Eltâf-ı ilâhiye olarak, ak cihangirlerin elde edemedikleri başarılarla anılır hâle geldiler ama tevazu, mahviyet, hacâlet, acz ü fakr mülahazalarına da sâdık kalarak sürekli kendilerini nefyetti ve “Nefy-i nefiy isbattır” disiplinine bağlı kaldılar. Veren O’ydu, alma bahtiyarlığı yaşayan da onlar; konuyu böyle konumlandırdı, kibir, gurur, ucb, enâniyet ve fahr ile Hazreti Sahib-i Zişan’a karşı saygısızlığa düşmeme hassasiyetiyle oturdu-kalktılar. Oturdu-kalktı, O’nun bendeleri olmanın sadâkat ve samimiyetini koruma adına her vâridât ve mevhibenin çehresinde O’nun inayet, riâyet ve kilâet elini görüp, iç içe bela, musibet ve handikaplara rağmen asla ye’se düşmedi, kat’iyen inkisar yaşamadı ve “Adım güneşin doğup battığı her yere ulaşacaktır!” mesajını olmazsa olmaz bir emir, bir gaye-i hayal kabul ederek, şahlanan küheylanlar gibi dolu-dizgin yürüdüler ahsen-i takvime mazhariyetin ufkuna doğru. Gerçi uğrunda koşturup durdukları hususlar kızgın çöl güneşi altında mesafelerle yarışma gibi bir şeydi. Ama onlar mefkûrelerinin o serinleten gölgesinde bir ilkbahar yağmuru altında yürüyor gibiydiler. Gaye-i hayalleri bu çetin yolculuğun zâdı-zahîresiymişçesine onları hep canlı ve metafizik gerilim içinde tutuyor, onlar da bu sayede hep hedefe doğru üveyikler gibi kanat çırpıyorlardı; Allah da bu samimi hak yolu yolcularını yollarda yüzüstü bırakmıyordu.

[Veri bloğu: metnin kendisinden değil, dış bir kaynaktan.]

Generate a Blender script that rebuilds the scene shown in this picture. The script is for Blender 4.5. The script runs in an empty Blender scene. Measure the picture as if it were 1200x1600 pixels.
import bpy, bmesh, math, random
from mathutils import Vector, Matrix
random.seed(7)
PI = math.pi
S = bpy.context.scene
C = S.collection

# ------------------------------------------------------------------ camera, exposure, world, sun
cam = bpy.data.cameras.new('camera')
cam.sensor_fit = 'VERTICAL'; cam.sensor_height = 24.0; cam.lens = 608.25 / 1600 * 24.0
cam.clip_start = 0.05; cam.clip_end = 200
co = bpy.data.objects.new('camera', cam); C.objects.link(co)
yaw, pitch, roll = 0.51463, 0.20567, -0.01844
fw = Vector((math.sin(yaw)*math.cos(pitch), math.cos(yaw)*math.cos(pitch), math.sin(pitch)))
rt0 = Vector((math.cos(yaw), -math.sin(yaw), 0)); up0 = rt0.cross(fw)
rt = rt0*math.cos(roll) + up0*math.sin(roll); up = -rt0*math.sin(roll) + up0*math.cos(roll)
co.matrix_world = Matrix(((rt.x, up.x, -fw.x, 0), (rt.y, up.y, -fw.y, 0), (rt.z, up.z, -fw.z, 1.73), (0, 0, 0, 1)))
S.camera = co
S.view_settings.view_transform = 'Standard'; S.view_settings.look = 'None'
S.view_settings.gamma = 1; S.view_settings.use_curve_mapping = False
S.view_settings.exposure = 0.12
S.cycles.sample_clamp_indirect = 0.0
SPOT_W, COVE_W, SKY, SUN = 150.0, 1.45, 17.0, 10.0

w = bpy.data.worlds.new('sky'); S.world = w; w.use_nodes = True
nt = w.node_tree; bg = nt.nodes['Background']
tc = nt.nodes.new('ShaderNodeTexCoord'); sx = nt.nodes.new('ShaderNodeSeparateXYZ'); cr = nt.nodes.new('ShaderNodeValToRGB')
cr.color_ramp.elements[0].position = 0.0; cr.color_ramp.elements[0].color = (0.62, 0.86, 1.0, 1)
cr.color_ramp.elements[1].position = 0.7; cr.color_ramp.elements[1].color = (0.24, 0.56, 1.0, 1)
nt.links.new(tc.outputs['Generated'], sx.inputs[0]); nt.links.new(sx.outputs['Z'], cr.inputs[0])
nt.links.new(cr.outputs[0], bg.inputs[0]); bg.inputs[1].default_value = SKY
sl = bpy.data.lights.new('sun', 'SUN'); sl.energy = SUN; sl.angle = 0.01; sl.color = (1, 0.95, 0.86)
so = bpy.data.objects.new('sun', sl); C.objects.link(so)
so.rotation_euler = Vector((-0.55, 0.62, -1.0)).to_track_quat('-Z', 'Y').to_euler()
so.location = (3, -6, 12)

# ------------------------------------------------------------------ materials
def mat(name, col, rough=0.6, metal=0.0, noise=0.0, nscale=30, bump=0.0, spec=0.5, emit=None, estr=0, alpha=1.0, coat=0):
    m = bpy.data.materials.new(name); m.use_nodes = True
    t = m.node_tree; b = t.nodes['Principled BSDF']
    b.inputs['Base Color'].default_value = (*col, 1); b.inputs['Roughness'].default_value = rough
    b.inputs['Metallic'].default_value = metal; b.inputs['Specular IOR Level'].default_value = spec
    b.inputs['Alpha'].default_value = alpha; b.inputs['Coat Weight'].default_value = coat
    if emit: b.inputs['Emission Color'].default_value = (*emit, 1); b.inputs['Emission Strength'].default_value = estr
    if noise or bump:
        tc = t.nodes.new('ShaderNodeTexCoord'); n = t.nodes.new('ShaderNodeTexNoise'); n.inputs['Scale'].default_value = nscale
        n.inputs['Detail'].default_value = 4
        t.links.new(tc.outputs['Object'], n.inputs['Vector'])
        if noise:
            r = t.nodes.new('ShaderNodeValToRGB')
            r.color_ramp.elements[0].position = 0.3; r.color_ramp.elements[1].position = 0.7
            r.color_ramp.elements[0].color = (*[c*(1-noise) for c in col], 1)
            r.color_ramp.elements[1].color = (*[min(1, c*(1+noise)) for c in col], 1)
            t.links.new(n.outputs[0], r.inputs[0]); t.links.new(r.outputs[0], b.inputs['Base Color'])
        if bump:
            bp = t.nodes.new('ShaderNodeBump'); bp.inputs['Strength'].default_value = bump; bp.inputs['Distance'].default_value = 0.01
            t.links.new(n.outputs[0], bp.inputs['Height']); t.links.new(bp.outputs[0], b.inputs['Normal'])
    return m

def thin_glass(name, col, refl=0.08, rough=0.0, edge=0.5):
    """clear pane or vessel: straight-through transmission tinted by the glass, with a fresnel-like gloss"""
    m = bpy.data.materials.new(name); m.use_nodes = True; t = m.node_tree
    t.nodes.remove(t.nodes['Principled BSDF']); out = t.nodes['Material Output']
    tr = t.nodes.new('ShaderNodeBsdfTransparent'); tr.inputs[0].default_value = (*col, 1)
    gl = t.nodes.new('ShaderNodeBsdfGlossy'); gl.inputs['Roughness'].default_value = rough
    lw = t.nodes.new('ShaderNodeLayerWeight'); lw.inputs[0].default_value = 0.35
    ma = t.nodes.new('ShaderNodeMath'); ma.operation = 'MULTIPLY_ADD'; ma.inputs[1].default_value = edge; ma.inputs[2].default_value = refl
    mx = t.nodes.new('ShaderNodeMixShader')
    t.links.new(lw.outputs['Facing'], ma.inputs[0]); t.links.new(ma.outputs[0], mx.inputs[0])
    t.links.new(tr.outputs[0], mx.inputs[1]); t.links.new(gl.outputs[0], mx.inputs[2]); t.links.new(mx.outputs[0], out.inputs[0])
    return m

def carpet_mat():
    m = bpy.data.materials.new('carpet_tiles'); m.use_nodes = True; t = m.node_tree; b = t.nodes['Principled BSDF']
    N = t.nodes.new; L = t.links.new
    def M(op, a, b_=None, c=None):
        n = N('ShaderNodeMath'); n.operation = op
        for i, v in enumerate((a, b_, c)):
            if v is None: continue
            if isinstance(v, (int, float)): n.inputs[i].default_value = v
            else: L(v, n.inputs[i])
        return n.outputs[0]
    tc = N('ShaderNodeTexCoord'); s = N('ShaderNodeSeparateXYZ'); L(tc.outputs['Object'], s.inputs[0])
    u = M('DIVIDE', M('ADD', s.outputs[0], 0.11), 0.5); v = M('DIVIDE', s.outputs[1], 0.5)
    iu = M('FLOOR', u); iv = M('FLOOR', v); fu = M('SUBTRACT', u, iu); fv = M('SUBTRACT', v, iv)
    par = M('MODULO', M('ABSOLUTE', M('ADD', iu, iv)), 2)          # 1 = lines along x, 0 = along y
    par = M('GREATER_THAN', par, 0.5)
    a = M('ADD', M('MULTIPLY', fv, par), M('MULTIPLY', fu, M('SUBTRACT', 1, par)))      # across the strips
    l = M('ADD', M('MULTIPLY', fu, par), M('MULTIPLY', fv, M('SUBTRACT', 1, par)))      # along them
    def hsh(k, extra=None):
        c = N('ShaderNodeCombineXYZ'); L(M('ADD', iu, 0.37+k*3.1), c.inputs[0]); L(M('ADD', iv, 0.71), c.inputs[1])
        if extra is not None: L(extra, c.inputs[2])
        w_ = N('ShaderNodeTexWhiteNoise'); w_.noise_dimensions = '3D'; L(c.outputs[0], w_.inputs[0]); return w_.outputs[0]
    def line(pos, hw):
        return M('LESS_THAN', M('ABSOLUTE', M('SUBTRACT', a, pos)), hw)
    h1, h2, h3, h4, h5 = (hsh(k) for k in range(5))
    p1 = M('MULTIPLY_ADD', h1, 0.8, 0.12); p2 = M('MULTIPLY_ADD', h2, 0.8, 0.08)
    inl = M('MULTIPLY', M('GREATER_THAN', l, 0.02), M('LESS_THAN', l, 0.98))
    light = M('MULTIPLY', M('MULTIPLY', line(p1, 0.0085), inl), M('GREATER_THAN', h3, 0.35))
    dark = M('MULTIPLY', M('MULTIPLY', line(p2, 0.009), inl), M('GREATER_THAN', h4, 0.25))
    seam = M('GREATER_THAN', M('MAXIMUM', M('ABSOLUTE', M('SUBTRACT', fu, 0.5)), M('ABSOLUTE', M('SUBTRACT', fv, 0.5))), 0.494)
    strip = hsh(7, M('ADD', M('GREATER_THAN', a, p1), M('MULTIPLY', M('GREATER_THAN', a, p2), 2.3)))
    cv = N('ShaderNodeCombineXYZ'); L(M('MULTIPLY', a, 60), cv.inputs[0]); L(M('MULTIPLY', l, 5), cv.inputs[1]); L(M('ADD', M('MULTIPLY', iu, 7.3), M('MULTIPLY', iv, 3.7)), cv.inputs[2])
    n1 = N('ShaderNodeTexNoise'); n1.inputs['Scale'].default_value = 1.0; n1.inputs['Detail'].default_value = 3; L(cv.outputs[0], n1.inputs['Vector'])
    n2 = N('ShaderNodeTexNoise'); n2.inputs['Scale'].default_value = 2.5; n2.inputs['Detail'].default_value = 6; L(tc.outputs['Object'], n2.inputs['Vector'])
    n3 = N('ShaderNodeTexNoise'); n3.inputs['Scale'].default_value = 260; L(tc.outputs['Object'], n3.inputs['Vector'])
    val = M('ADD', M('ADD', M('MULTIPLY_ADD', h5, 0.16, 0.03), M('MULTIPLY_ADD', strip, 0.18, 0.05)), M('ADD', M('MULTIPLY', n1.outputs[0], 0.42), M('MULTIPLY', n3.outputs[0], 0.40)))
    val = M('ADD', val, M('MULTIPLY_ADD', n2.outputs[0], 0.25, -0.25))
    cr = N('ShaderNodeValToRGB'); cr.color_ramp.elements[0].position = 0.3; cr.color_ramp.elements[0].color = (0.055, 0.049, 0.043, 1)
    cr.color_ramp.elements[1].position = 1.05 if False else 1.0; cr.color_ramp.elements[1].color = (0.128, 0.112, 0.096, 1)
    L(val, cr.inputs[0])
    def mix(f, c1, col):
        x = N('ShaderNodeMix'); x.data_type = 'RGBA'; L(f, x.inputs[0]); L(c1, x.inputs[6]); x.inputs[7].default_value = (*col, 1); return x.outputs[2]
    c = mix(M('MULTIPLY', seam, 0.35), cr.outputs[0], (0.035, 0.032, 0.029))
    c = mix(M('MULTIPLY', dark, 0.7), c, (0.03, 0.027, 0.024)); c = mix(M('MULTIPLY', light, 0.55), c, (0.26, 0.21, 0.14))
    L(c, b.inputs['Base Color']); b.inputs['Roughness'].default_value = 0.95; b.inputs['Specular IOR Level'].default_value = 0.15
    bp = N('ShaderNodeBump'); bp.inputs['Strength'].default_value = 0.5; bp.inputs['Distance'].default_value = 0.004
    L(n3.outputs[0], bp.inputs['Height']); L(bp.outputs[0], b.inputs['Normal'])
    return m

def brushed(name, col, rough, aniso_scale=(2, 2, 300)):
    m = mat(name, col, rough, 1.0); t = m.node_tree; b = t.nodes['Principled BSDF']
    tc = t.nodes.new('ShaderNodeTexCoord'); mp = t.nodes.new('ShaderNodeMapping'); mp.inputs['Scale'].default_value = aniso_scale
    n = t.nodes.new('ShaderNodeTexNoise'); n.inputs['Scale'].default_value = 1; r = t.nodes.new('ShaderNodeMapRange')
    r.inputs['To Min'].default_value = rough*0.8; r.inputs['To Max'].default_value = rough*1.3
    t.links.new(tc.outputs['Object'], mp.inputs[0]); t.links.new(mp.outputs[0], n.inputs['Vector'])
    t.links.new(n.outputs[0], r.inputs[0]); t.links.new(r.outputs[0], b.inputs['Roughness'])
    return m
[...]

Vâkıa bütün selefleri gibi, bir kısım hazımsız mütemerridlerce onların da önleri kesilmek isteniyor, değişik karalama kampanyalarıyla itibarsızlaştırma densizliklerine başvuruluyor, sürekli köpürüp duran haset ve kıskançlık hissiyle Allah’ın onlarla yaptırdığı müspet şeylere karşı yıkma hamleleri de eksik olmuyordu. Hatta küfrün yaptırmadığı hususlar şeytanları sevinçten şahlandıracak şekilde onlara karşı revâ görülüyordu ama onlar bütün bu olumsuz hamlelere “Bu yolda yürüyenlerin kaderi” deyip, olanları “radian billâhi” iksiriyle tuz-buz edip, oluşturdukları alternative yöntemlerle hız kesmeden yürüyorlardı. Hak hoşnutluğu ufkuna doğru.
Onlar yürüyor, zaman büzülüyor, zemin onların ayaklarına yüz sürme mahviyetiyle soluklanıyor. Böylece mebde’deki sızıntılar birer çağlayana dönüşüyor; ümitler, yeni ümitler ufkuyla daha bir derinleşiyor; çiseleme şeklindeki rahmet damlaları sağanak yağmurlara inkılap ediyor; kayıplar kuşağı gibi görünen atmosferde sürpriz kazanımlar yaşanıyor; zulmetler sarmalında hırıltılar duyulmaya başlıyor ve beklenmedik bir kısım ışık tayfları kırık gönüllere iç içe şehrâyinler yaşatıyor. Selim his, selim mantık ise, dudaklarından dökülen, “Gamı, tasayı bırak iraden canlı ise, Bir gün kat etmiştin o aşılmazları böyle; Ümit kaynağı olmuştun herkese, Ve şimdi ben susuyorum, sen söyle…” terennümüyle, işi sükût dilinde hikmete emanet ediyor ve “Allah doğruların yardımcısıdır!” diyor.